St James the Great Church in Clapton, East London, June 1st.  A night that reminded me how cool the capital could be was courtesy of Church of Sound, a unique live music project showcasing some of the best young talent in jazz. 

Tonight’s treat came from Afro-jazz group Maisha, who began with a melodic piano solo accompanied by a chorus of drums that unanimously got heads bobbing in now time.

A compelling collection of quality of musicians and an atmospheric setting that harked back to the rebellious spirit of the underground 1920s jazz movement – it was an evening that made you get lost in your head, hypnotised by a band bursting with energy. 

Solo after solo, the individual instruments ritualistically joined the cacophony of sound – the rumble of the double bass, clean cut of the piano keys and the welcomed wave of saxophone filled the church’s high ceilings. This eventually subsided to a spectacular drum solo I can only say is reminiscent of the great jazz drummer Idris Muhammad.

The artists paid a respectful tribute to their jazz predecessors from the Alice Coltrane songbook. With a setlist that included a splendid rendition of perhaps Coltrane’s most popular tune, Turiya & Ramakrishna. The night was littered with gorgeous displays of homage to Coltrane’s music from both her later years and earlier ones.

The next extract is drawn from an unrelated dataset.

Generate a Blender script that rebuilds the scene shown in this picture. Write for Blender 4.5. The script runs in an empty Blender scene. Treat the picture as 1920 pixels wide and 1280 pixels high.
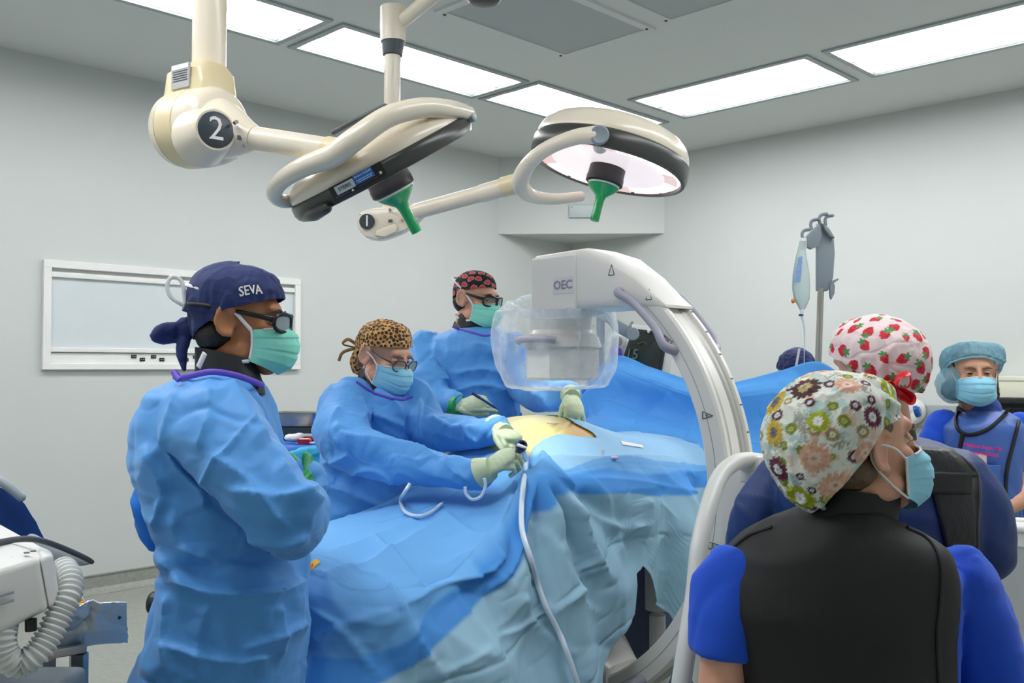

It was a solid night of music and I’m eager to go again. Followers of the Church of Sound can expect a further two events this month. Event organisers Lexus Blondin and Spencer Martin celebrate the organisations belated first birthday on 16th June as Dego and Kaidi Tatham take to the stage. With the month rounded off with another evening by Florian Pellissier Quintets brass band bonanza on 29 June. I never believed in religion, but this time I went to church and left well and truly blessed.